Last year, this Central Valley city enjoyed the state's hottest real estate market. Sure, things have slowed since then, but Gregory possesses a salesman's indestructible optimism.

He put a sign on the lawn, a note on the Internet, an ad in the paper. He's hoping for investors from the coast marveling at how much house you can buy here for $359,000. Or local couples looking to move up into something nicer. Or Bay Area workers willing to make the long commute.

Three hours quietly pass. At 4 p.m., the agent pulls up the sign and locks the door. Total visitors: zero.

"It's like everyone got together and said, 'Let's not buy for a while,' " Gregory says.
Yep, times are tough, and once they spread south into Los Angeles, they're bound to stay that way for a long time.

Some agents are sure to turn to marketing fads at first, like offering a free moving van to clients, as if that's enough to sweeten the sour taste of an overpriced 2bd/3ba. It's not. In the end, you're going to have to impair the buyer. You're going to have to don that bartender's vest and polish up your moustache.

When yard signs aren't enough to draw prospective buyers through the door, real estate agents would do well to do what the art galleries have made a success. When galleries realized it was damn hard to get anyone out on a Friday night to look at paintings, they started to offer free booze. The galleries mostly went for wine and cheese, but then, they were usually hoping to just make a few thousand on each sale. With the median home price in excess of $500,000, real estate in Los Angeles is going to be a hard sell, and so, this calls for hard liquor.

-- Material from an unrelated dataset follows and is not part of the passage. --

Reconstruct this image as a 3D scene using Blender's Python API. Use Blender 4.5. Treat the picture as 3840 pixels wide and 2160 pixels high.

Scotch, Bourbon, Vodka, Gin, Tequila and Jägermeister will get people through the door, and loosen up their wallets (as well as their judgment). Make a party out of it. Put a Bernanke dart board on the den wall and throw some peanuts in a dish. Let's get this party started!

And if you're like that poor guy in Merced with nothing to show for a day of waiting, no worries. Just pour the home owners the first of many drinks, wait until they pass out, and then slip away before they come to their senses and start talking about listing with someone else.

Make mine an Irish whiskey with a Sam Adams back, please.